### [REQUIREMENTS]
Starting with the first line of the data below, copy each line up to and including the one containing "scene.camera = cam". Pictures stay out.

### [SUPPLIED INFORMATION]
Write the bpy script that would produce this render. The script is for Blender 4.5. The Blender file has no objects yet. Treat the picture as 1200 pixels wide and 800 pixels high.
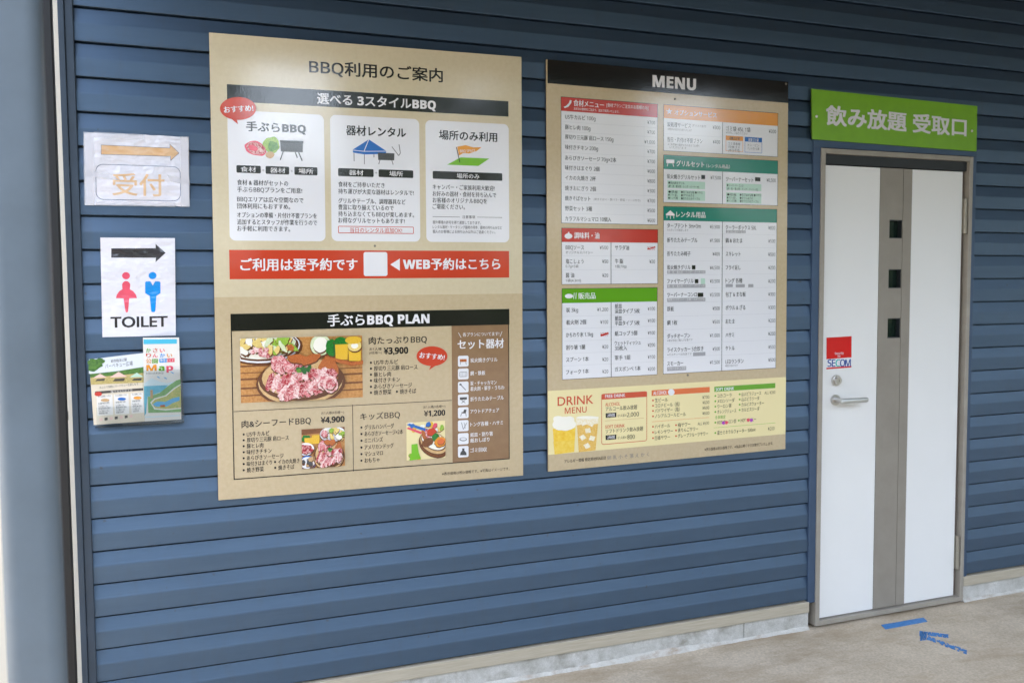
import bpy, math, random
import numpy as np
from mathutils import Vector, Matrix
random.seed(7)
R = math.radians
scene = bpy.context.scene
COL = scene.collection

# ------------------------------------------------------------------ camera
FPX, YAW, PIT, ROL = 1076.887, 0.37408601, -0.0619847, -0.00712042
EYE = np.array([-0.187018, -3.001189, 1.299123])
cy, sy, cp, sp = math.cos(YAW), math.sin(YAW), math.cos(PIT), math.sin(PIT)
_f = np.array([sy*cp, cy*cp, sp]); _r = np.array([cy, -sy, 0.0]); _u = np.cross(_r, _f)
_r2 = math.cos(ROL)*_r + math.sin(ROL)*_u; _u2 = -math.sin(ROL)*_r + math.cos(ROL)*_u
CAMR = np.array([_r2, _u2, _f])
cd = bpy.data.cameras.new('camera'); cam = bpy.data.objects.new('camera', cd); COL.objects.link(cam)
cam.matrix_world = Matrix(((_r2[0], _u2[0], -_f[0], EYE[0]), (_r2[1], _u2[1], -_f[1], EYE[1]), (_r2[2], _u2[2], -_f[2], EYE[2]), (0, 0, 0, 1)))
cd.sensor_width = 36; cd.lens = 36*FPX/1200; cd.clip_start = 0.05; cd.clip_end = 500
cd.dof.use_dof = True; cd.dof.focus_distance = 3.05; cd.dof.aperture_fstop = 4.0
scene.camera = cam

# ------------------------------------------------------------------ world, sun, exposure
SUN_EL = R(55)            # the veiled sun stands behind the hut: wall and porch are in open shade
w = bpy.data.worlds.new('World'); scene.world = w; w.use_nodes = True
nt = w.node_tree; nt.nodes.clear()
out = nt.nodes.new('ShaderNodeOutputWorld'); bg = nt.nodes.new('ShaderNodeBackground'); sky = nt.nodes.new('ShaderNodeTexSky')
sky.sky_type = 'NISHITA'; sky.sun_disc = False; sky.sun_elevation = SUN_EL; sky.sun_rotation = 0.0
sky.air_density = 1.0; sky.dust_density = 4.0; sky.ozone_density = 0.6
bg.inputs['Strength'].default_value = 0.15
hs = nt.nodes.new('ShaderNodeHueSaturation'); hs.inputs['Saturation'].default_value = 0.55   # thin overcast
nt.links.new(sky.outputs[0], hs.inputs['Color']); nt.links.new(hs.outputs[0], bg.inputs[0]); nt.links.new(bg.outputs[0], out.inputs[0])
sl = bpy.data.lights.new('sun', 'SUN'); sl.energy = 1.0; sl.angle = R(12); sl.color = (1.0, 0.95, 0.88)
so = bpy.data.objects.new('sun', sl); COL.objects.link(so)
# direction to the sun
sd = Vector((-0.2*math.cos(SUN_EL), 0.98*math.cos(SUN_EL), math.sin(SUN_EL))).normalized()
so.rotation_euler = sd.to_track_quat('Z', 'Y').to_euler(); so.location = (0, 0, 12)
sky.sun_rotation = math.atan2(sd.x, sd.y)
vs = scene.view_settings; vs.view_transform = 'Standard'; vs.look = 'None'; vs.gamma = 1.0; vs.use_curve_mapping = False
vs.exposure = 3.38
scene.cycles.max_bounces = 8; scene.cycles.transparent_max_bounces = 12
scene.cycles.use_denoising = True

# ------------------------------------------------------------------ photograph point -> point in the place
def ray(x, y):
    v = np.array([(x-600)/FPX, -(y-400)/FPX, 1.0])
    return v @ CAMR
def onwall(x, y, d=0.0):
    v = ray(x, y); t = (d-EYE[1])/v[1]; return EYE + v*t
GZ = -0.122
def onground(x, y, z=GZ):
    v = ray(x, y); t = (z-EYE[2])/v[2]; return EYE + v*t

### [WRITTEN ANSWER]
Write the bpy script that would produce this render. The script is for Blender 4.5. The Blender file has no objects yet. Treat the picture as 1200 pixels wide and 800 pixels high.
import bpy, math, random
import numpy as np
from mathutils import Vector, Matrix
random.seed(7)
R = math.radians
scene = bpy.context.scene
COL = scene.collection

# ------------------------------------------------------------------ camera
FPX, YAW, PIT, ROL = 1076.887, 0.37408601, -0.0619847, -0.00712042
EYE = np.array([-0.187018, -3.001189, 1.299123])
cy, sy, cp, sp = math.cos(YAW), math.sin(YAW), math.cos(PIT), math.sin(PIT)
_f = np.array([sy*cp, cy*cp, sp]); _r = np.array([cy, -sy, 0.0]); _u = np.cross(_r, _f)
_r2 = math.cos(ROL)*_r + math.sin(ROL)*_u; _u2 = -math.sin(ROL)*_r + math.cos(ROL)*_u
CAMR = np.array([_r2, _u2, _f])
cd = bpy.data.cameras.new('camera'); cam = bpy.data.objects.new('camera', cd); COL.objects.link(cam)
cam.matrix_world = Matrix(((_r2[0], _u2[0], -_f[0], EYE[0]), (_r2[1], _u2[1], -_f[1], EYE[1]), (_r2[2], _u2[2], -_f[2], EYE[2]), (0, 0, 0, 1)))
cd.sensor_width = 36; cd.lens = 36*FPX/1200; cd.clip_start = 0.05; cd.clip_end = 500
cd.dof.use_dof = True; cd.dof.focus_distance = 3.05; cd.dof.aperture_fstop = 4.0
scene.camera = cam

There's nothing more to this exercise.